◆第002位 『競争の番人』

 評価:85点/脚本:丑尾健太郎/フジ/月曜21時/出演:坂口健太郎・杏/全11話/平均視聴率:8.8.%

 

 新川帆立の同名原作小説の実写ドラマ化。

 フジテレビの「月9」は、2クール連続で、新川帆立の原作を序盤に映像化し、その後、オリジナルストーリーとなる。

 「公正取引委員会」が、主人公のサスペンスドラマは、日本のドラマ史上、初めてである。

 本作の主人公、小勝負勉を演じるのは、坂口健太郎。

 公正取引委員会の精鋭部隊、第六審査、通称、「ダイロク」の審査官。

 完全記憶能力を持ち、二十歳で、司法試験に合格し、東大法学部を首席で卒業した、エリートであるが、司法ではなく、公正取引委員会への入局を選んだ。

 第一話にて、刑事から、ダイロクへの異動を命じられる、白熊楓を演じるのは、杏。

 殺人事件の現場付近にて、不審人物を逮捕するが、逃げられて、ダイロクに飛ばされる。

 後に、楓の異動は、物語後半の連続ストーリーの隠蔽のためであったことが、発覚する。

 ダイロクの主査、桃園千代子を演じるのは、小池栄子。

 気の強い性格であるが、相手の心に、上手に飛び込むため、事情聴取を得意としている。

 新人の楓、後輩の六角に厳しいが、サバサバの性格のため、嫌われておらず、寧ろ、頼りにされている。

 ダイロクのキャップ、風見慎一を演じるのは、大倉孝二。

 気の弱い性格で、公正取引委員会を、「弱小官庁」と卑下している。

 非常に優しく、新人の楓をフォローすると同時に、桃園に反論できず、無茶な行動を取る、小勝負に振り回されているが、重要な時は、キッチリと決める。

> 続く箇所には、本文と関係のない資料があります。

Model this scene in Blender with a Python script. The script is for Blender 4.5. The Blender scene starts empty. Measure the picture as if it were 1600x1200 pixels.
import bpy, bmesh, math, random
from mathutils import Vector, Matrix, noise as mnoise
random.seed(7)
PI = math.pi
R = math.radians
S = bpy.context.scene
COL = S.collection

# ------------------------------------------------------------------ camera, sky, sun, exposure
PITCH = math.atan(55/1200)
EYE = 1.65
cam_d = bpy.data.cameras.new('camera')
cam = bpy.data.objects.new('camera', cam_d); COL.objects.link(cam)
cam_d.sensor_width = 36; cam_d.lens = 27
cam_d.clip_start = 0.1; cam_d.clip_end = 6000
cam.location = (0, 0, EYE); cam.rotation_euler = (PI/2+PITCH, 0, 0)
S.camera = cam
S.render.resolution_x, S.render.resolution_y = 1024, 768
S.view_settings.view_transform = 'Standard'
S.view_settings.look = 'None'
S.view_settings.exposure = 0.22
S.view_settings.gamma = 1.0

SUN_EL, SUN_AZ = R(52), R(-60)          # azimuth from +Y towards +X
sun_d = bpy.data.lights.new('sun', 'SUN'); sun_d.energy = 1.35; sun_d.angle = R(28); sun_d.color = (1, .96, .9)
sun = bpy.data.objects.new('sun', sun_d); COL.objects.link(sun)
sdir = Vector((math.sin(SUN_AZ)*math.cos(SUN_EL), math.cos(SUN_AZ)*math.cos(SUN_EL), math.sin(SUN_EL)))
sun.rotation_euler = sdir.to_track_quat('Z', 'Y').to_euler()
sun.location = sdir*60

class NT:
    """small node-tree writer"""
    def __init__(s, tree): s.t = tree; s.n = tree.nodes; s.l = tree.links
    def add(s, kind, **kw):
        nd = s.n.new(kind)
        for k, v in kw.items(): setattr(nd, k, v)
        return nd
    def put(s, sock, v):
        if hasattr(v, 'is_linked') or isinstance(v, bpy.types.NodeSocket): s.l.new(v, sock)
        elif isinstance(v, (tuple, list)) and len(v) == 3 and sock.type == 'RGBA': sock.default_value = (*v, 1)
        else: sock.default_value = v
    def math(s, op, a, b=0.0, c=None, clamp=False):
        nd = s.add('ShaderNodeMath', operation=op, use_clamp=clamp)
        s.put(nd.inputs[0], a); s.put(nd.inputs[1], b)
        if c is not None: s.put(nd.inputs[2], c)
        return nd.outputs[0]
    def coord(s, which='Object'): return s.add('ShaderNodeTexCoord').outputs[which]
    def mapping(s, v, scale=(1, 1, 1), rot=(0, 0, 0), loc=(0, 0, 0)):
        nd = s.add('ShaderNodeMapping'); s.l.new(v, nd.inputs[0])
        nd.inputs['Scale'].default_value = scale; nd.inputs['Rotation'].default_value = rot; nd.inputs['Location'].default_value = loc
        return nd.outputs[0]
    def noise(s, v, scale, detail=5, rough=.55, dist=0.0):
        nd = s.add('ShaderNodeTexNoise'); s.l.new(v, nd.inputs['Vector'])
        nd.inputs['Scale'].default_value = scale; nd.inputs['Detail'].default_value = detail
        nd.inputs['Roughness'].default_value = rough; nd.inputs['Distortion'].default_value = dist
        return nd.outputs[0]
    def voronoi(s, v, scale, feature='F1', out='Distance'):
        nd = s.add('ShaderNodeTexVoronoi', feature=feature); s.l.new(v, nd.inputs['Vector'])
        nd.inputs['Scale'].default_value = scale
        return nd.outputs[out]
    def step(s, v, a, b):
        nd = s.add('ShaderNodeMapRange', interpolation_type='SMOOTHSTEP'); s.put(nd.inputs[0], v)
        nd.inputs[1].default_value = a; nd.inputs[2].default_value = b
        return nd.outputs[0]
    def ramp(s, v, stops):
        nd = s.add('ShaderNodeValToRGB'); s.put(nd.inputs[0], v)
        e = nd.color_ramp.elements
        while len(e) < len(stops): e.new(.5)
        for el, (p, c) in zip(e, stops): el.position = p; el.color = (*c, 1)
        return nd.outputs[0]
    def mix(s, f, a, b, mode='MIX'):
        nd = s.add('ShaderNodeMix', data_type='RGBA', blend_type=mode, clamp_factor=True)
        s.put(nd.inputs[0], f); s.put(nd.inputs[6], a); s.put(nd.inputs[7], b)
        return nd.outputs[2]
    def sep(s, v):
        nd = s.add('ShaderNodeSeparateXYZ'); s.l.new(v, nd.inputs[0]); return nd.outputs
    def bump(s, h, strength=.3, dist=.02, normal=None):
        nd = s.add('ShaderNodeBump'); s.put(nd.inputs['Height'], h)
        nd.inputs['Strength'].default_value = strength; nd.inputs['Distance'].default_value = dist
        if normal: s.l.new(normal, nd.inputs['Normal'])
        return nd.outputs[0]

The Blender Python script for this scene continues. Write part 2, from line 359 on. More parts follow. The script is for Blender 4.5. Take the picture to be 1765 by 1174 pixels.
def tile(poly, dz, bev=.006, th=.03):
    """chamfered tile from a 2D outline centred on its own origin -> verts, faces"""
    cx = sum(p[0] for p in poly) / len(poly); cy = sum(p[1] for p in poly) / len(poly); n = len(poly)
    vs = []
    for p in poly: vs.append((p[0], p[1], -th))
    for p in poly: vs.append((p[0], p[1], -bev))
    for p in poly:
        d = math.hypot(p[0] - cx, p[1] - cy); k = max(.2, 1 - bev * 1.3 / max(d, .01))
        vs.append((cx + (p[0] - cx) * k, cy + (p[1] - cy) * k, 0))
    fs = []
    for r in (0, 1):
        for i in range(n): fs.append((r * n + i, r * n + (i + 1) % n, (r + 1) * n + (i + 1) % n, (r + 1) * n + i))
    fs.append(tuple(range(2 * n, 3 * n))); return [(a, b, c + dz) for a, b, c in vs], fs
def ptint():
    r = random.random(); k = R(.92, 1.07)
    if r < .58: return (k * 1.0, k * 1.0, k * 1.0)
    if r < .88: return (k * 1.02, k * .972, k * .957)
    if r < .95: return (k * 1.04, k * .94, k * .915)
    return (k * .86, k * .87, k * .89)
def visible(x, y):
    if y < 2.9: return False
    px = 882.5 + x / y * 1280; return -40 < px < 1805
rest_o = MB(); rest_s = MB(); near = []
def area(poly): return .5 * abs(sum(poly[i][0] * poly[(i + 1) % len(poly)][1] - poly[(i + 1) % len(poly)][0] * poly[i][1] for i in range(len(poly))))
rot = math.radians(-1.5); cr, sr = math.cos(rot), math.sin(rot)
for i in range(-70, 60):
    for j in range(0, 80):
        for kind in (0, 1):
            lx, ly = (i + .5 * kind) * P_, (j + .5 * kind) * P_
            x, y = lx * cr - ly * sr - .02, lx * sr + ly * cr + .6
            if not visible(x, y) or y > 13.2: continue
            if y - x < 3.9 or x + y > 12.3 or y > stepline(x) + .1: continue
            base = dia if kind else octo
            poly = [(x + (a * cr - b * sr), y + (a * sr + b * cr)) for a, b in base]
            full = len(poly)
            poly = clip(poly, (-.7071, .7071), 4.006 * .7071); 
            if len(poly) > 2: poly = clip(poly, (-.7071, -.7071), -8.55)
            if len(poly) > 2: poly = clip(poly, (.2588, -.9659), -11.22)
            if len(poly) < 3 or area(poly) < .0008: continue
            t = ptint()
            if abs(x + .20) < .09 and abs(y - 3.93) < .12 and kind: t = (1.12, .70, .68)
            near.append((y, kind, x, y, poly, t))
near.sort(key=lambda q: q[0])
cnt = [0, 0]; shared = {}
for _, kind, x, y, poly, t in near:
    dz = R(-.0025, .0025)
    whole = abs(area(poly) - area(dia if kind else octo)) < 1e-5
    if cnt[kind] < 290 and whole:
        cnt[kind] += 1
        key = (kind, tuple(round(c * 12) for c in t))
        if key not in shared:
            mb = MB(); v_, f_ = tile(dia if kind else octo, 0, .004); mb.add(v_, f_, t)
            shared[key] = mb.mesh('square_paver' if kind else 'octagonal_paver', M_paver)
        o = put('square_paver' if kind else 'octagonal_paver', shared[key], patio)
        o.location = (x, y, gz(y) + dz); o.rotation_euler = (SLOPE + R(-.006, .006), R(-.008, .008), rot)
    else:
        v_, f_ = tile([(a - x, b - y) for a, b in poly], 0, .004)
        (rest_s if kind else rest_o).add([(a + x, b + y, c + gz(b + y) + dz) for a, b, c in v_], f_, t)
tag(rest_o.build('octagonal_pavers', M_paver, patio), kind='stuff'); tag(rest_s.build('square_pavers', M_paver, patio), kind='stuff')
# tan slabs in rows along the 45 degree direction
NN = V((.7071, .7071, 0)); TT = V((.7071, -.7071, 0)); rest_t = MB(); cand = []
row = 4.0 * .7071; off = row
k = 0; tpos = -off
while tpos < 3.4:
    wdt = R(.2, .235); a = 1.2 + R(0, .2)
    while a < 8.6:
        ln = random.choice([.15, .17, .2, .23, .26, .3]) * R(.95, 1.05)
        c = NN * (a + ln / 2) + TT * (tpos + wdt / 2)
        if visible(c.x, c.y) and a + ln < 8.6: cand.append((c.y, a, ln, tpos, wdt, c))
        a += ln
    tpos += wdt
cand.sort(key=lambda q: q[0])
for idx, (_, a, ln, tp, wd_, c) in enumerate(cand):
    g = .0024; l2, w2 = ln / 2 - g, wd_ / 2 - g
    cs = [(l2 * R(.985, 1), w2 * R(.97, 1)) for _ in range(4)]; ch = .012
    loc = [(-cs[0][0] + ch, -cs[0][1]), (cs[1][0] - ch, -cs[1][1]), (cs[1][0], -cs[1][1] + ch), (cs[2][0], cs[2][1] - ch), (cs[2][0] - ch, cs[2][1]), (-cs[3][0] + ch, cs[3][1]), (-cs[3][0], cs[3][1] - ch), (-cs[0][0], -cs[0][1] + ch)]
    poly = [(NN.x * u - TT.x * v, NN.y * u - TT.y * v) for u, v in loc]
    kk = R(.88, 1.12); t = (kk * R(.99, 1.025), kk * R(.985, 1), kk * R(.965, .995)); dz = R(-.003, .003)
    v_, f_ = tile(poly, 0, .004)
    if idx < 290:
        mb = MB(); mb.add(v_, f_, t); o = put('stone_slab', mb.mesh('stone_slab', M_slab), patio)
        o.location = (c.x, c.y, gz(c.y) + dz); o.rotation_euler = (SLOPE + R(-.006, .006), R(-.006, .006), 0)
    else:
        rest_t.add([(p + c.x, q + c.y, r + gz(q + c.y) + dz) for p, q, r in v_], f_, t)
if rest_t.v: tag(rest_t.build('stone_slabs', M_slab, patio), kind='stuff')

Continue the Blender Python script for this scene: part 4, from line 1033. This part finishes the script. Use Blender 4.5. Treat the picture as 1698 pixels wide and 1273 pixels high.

 ダイロクの審査官、六角洸介を演じるのは、加藤清史郎。

 父は、検察庁の幹部のエリート一家。検事を目指していたが、司法試験に落ちたため、公正取引委員会に入局する。

 基本的に、明るく、優しい、お坊ちゃまの気質。

 ダイロクの審査長、本庄聡子を演じるのは、寺島しのぶ。

 第五審査までしかなかった、公取委に、第六審査を作った、発起人である。

 公取委に出向中の検事、緑川瑛子を演じるのは、大西礼芳。

 瑛子は、東大時代の小勝負の同期で、小勝負に好意を持っている。

 第一話~第三話までは、原作通り、栃木県の結婚式場のカルテルを調査している。

 原作では、楓は、警察学校中退のため、元刑事ではなく、一般職員である。

 公正取引委員会は、警察及び、検察等と異なり、捜査権を持たず、立ち入り検査を拒否されれば、検査ができない。

 本作の楓は、捜査権を持つ、警察との違いを際立たせるため、有り得ない、人事異動に設定したと思われる。

 本作の黒幕、国土交通省事務次官の藤堂清正を演じるのは、小日向文世。

 建設業界の談合の推進人物で、小勝負の宿敵である。

 十五年前、四国地方整備局長時代、小勝負の父の建設会社を談合に追い込み、自殺させた、張本人。

 その時の四国の公取委の審査官が、本庄である。

 本庄は、十五年間、藤堂を追い続けた。

 中学生の小勝負は、藤堂及び、本庄に出会っており、本庄は、小勝負のため、藤堂逮捕のために、ダイロクを立ち上げたのである。

 本作を見ていると、談合に参加していない、弱小企業が、いかに仕事を得られずに、倒産するのか、また、大企業の下請けイジメ等が、良くわかるため、社会人には、必見のドラマである。